[Python-Dev] datetime.timedelta total_microseconds
Steve Holden
steve at holdenweb.com
Wed Feb 27 14:14:10 EST 2019
We should also consider that before long datetimes are frequently stored to
nanosecond resolution (two fields where this is significant are finance and
physics, and the latter would probably appreciate femtosedonds as well). So
maybe an external library that layers on top of datetime might be
preferable?
Kind regards
Steve Holden
On Wed, Feb 27, 2019 at 3:13 PM Paul Ganssle <paul at ganssle.io> wrote:
>
> On 2/26/19 7:03 PM, Chris Barker via Python-Dev wrote:
>
> This thread petered out, seemingly with a consensus that we should update
> the docs -- is anyone doing that?
>
> I don't think anyone is, I've filed a BPO bug for it:
> https://bugs.python.org/issue3613
>
>
> -- I am a physical scientist, I work with unitted quantities all the time
> (both in code and in other contexts). It never dawned on me to use this
> approach to convert to seconds or milliseconds, or ... Granted, I still
> rely on python2 for a fair bit of my work, but still, I had to scratch my
> head when it was proposed on this thread.
>
> As another data point, I also have a background in the physical sciences,
> and I actually do find it quite intuitive. The first time I saw this idiom
> I took it to heart immediately and only stopped using it because many of
> the libraries I maintain still support Python 2.
>
> It seemed pretty obvious that I had a `timedelta` object that represents
> times, and dividing it by a base value would give me the number of times
> the "unit" timedelta fits into the "value" timedelta.
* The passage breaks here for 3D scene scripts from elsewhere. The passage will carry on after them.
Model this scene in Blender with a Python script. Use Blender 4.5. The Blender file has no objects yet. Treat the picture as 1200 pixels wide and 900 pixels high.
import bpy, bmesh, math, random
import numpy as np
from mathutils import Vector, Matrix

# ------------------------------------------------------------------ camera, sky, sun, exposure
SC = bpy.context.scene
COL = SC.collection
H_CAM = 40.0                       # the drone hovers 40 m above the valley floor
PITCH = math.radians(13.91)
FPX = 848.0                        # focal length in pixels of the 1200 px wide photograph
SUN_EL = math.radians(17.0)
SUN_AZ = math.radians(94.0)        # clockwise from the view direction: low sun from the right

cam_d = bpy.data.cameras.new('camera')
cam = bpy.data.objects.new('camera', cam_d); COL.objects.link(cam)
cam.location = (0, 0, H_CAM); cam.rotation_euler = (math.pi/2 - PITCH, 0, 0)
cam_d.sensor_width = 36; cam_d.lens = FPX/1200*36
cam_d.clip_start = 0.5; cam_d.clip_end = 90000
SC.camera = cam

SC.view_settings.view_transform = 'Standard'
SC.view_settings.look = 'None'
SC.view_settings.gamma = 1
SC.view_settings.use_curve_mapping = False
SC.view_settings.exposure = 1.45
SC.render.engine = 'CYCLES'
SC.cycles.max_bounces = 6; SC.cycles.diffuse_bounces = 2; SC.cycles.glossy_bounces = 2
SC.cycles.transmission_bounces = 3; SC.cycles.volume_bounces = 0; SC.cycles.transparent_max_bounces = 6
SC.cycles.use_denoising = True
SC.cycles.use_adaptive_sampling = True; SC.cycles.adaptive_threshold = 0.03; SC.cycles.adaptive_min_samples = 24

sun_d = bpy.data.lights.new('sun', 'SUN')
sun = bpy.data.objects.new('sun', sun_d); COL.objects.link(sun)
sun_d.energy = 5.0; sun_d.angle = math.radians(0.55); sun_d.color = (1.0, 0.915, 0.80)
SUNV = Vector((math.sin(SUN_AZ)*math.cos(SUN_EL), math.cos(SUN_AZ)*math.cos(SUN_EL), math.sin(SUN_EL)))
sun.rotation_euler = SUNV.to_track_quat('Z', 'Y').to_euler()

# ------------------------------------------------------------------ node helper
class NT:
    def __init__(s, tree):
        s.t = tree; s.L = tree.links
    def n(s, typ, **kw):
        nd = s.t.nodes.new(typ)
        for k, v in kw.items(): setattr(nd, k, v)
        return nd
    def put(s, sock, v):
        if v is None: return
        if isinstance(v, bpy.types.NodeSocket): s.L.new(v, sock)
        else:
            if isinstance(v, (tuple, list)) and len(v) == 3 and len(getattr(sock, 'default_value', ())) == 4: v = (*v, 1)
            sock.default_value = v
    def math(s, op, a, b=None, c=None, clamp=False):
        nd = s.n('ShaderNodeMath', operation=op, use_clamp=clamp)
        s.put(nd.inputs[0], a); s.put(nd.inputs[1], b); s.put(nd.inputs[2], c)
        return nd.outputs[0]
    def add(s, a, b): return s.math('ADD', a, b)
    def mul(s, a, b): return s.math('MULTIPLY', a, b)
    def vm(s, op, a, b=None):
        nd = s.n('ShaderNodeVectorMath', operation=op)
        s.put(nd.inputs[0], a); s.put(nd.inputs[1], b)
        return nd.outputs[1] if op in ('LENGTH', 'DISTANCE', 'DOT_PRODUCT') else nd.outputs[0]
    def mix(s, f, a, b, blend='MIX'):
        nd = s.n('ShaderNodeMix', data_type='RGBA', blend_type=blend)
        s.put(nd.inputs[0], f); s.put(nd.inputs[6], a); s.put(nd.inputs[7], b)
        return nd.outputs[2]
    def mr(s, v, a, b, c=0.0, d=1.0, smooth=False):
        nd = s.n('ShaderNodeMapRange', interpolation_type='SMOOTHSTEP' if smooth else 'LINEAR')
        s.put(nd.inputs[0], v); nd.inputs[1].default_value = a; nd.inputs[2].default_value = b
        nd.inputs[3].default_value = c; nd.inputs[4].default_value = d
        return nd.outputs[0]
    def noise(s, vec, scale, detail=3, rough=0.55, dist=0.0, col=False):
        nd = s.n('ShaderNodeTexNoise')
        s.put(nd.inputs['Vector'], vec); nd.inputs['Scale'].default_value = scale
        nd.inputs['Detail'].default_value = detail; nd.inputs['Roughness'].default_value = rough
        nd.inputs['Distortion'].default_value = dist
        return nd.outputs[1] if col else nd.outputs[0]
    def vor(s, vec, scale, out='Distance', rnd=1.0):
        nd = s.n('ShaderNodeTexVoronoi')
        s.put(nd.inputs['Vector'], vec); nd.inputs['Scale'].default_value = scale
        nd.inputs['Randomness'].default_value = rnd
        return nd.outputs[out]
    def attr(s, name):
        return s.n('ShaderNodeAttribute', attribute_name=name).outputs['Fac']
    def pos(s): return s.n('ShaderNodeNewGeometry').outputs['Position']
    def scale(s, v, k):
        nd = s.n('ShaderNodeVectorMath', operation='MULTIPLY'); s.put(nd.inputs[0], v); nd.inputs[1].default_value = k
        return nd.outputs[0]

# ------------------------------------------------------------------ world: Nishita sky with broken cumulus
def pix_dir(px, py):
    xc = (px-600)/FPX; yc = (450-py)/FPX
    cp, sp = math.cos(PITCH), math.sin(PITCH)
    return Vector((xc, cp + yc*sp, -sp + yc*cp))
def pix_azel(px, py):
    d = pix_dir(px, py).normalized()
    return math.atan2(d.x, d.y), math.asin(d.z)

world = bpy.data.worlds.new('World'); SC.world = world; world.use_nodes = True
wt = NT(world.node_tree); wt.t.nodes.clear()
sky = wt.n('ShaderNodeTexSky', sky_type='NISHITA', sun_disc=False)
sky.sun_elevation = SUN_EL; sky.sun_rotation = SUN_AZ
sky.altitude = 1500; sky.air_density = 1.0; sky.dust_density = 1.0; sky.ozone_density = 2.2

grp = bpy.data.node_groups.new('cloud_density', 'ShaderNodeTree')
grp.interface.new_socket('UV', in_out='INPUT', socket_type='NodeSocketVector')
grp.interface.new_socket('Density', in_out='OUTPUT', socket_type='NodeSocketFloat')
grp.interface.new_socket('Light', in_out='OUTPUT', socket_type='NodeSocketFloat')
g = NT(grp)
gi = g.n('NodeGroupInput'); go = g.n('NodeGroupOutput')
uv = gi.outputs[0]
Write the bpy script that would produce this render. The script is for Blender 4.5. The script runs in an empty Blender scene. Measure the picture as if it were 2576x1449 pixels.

Seeing the code
> `timedelta(days=7) / timedelta(days=1)`, I think most people could
> confidently say that that should return 7, there's really no ambiguity
> about it.
>
>
> -- There are a number of physical unit libraries in Python, and as far as
> I know, none of them let you do this to create a unitless value in a
> particular unit. "pint" for example:
>
> https://pint.readthedocs.io/en/latest/
>
> ...
>
> And you can reduce it to a dimensionless object:
>
> In [57]: unitless.to_reduced_units()
>
> Out[57]: 172800.0 <Unit('dimensionless')>
>
> I think the analogy with pint's unit-handling behavior is not completely
> appropriate, because `timedelta` values are not in *specific* units at
> all, they are just in abstract duration units. It makes sense to consider
> "seconds / day" as a specific dimensionless unit in the same sense that
> "percent" and "ppb" make sense as specific dimensionless units, and so that
> would be the natural behavior I would expect for unit-handling code.
>
> For timedelta, we don't have it as a value in specific units, so it's not
> clear what the "ratio unit" would be. What we're looking at with timedelta
> division is really more "how many <unit>s are there in this duration".
>
>
> So no -- dividing a datetime by another datetime with the value you want
> is not intuitive: not to a physical scientist, not to a user of other
> physical quantities libraries -- is it intuitive to anyone other than
> someone that was involved in python datetime development??
>
>
> Just to clarify, I am involved in Python datetime development now, but I
> have only been involved in Python OSS for the last 4-5 years. I remember
> finding it intuitive when I (likely working as a physicist at the time)
> first saw it used.
>
> Discoverable:
> ==========
>
> I agree that it is not discoverable (which is unfortunate), but you could
> say the same thing of *all* operators. There's no tab-completion that
> will tell you that `3.4 / 1` is a valid operation or that (3,) + (4,) will
> work, but we don't generally recommend adding methods for those things.
>
> I do think the discoverability is hindered by the existence of the
> total_seconds method, because the fact that total_seconds exists makes you
> think that it is the correct way to get the number of seconds that a
> timedelta represents, and that you should be looking for other analogous
> methods as the "correct" way to do this, when in fact we have a simpler,
> less ambiguous (for example, it's not obvious whether the methods would
> truncate or not, whereas __truediv__ and __floordiv__ gives the division
> operation pretty clear semantics) and more general way to do things.
>
> I think it's too late to *remove* `total_seconds()`, but I don't think we
> should be compounding the problem by bloating the API with a bunch of other
> methods, per my earlier arguments.